Лида постигла тончайшее, деликатнейшее искусство — быть здесь и укрывать в себе. Редчайшее искусство подлинного художника жизни».
Виктор Михайловский. Шаманизм. М.: Вече, 2020
Труд российского этнографа и историка Виктора Михайловича Михайловского (1846–1904) — одна из первых (в мире!) попыток обобщения шаманизма как цельного явления, а не совокупности специфических верований отдельных народов; словом, классика жанра как она есть.
В книгу вошли два из пяти задуманных очерков, которые посвящены миросозерцанию «шаманистов» в целом и шаманству «нецивилизованных» народов Сибири и Европейской России. В продолжении должны были рассматриваться проявления шаманизма у «некультурных» народов на просторах от Америки до Африки и Полинезии, но завершить работу автор не смог.
По современным меркам очерки Михайловского не слишком научны. Нет в них не «незаинтересованности», ни саморефлексии наблюдающего взгляда. Исследователь постоянно переключается из режима скептика-позитивиста в режим доброго христианина, от чего шаманы предстают то хитрыми фокусниками, то служителями бесов.
Главный козырь этих очерков, увидевших свет в 1892 году и впервые, кажется, изданных в современной орфографии, состоит не только и не столько в том, что это памятник подзаветренной религиоведческой мысли, сколько в богатстве задействованного этнографического материала. Значительная часть собранных данных ныне наблюдателю недоступна — по той простой причине, что соответствующих традиций уже не существует вместе с их носителями.
В качестве приложения в книгу фрагментарно включены «Материалы по шаманству у алтайцев, собранные во время путешествий по Алтаю 1919–1912 гг. По поручению Русского комитета для изучения Средней и Восточной Азии». Эти тексты попадают к читателю впервые с 1924 года — когда и были опубликованы.

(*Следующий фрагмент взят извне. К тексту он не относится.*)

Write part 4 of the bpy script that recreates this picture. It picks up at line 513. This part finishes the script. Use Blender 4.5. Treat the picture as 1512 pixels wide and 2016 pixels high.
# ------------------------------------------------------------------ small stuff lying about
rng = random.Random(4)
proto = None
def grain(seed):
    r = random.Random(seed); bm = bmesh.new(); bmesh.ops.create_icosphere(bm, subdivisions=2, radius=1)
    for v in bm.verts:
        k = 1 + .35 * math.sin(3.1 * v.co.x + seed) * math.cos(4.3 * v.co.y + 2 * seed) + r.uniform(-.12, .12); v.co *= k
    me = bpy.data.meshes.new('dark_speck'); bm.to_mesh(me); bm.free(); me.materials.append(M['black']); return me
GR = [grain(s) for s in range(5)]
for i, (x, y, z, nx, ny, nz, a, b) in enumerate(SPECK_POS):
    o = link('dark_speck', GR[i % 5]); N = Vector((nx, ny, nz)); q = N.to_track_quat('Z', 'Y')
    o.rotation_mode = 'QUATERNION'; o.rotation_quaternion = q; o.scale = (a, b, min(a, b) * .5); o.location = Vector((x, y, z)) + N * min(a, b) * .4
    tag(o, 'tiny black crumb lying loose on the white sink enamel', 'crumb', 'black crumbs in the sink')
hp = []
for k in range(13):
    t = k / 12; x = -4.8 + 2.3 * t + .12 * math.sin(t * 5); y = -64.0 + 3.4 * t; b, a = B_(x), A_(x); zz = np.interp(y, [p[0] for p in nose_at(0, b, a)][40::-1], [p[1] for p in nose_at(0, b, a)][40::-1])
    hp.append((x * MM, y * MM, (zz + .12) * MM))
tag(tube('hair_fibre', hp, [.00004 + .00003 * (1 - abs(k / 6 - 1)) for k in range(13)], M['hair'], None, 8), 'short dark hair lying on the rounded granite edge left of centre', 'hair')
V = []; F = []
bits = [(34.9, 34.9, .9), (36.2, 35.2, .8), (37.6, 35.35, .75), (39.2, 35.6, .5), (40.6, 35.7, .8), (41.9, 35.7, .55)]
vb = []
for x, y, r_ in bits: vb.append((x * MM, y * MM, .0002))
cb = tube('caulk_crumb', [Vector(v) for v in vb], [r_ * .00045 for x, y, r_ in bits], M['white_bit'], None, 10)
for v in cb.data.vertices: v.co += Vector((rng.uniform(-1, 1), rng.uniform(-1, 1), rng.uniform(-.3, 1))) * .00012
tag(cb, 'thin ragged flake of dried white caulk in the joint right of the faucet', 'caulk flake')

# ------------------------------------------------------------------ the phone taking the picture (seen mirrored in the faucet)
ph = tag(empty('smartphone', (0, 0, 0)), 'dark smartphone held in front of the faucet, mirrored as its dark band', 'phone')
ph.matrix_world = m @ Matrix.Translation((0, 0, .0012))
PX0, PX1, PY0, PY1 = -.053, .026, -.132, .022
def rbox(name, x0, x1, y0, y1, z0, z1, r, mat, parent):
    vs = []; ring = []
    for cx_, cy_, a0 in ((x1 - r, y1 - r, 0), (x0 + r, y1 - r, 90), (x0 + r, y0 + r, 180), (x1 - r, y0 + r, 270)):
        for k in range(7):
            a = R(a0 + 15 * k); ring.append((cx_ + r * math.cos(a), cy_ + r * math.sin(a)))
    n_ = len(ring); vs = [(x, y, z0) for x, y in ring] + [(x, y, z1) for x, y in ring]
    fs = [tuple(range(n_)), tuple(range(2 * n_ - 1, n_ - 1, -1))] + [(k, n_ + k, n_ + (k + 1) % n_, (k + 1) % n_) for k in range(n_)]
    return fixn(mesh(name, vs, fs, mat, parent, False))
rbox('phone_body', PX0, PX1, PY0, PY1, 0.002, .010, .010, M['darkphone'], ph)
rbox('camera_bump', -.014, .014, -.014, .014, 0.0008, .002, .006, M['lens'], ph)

«Эти два черные шамана Энхэр и Биртакгаин не могли управиться с шаманкой и обратились за помощью к черному шаману Хагла. Только втроем они с большими усилиями съели колдунью и получили свои 40 голов разного скота. Шаманка умерла; соседи похоронили ее следующим образом: гроб сделали из осины и полoжили в него шаманку вниз лицом. Потом вырыли глубокую яму и, опустив в нее гроб, осиновыми кольями пригвоздили покойницу к земле и придавили осиною, а потом завалили землей. По понятиям бурят дерево осина нечистое, и потому шаманы не топят им, боясь сделаться нечистыми. Осиновый гроб означает, что шаманка сделалась нечистою, а положение лицом вниз и пригвождение осиновыми кольями не дозволяет ей делать людям никакого зла и вреда».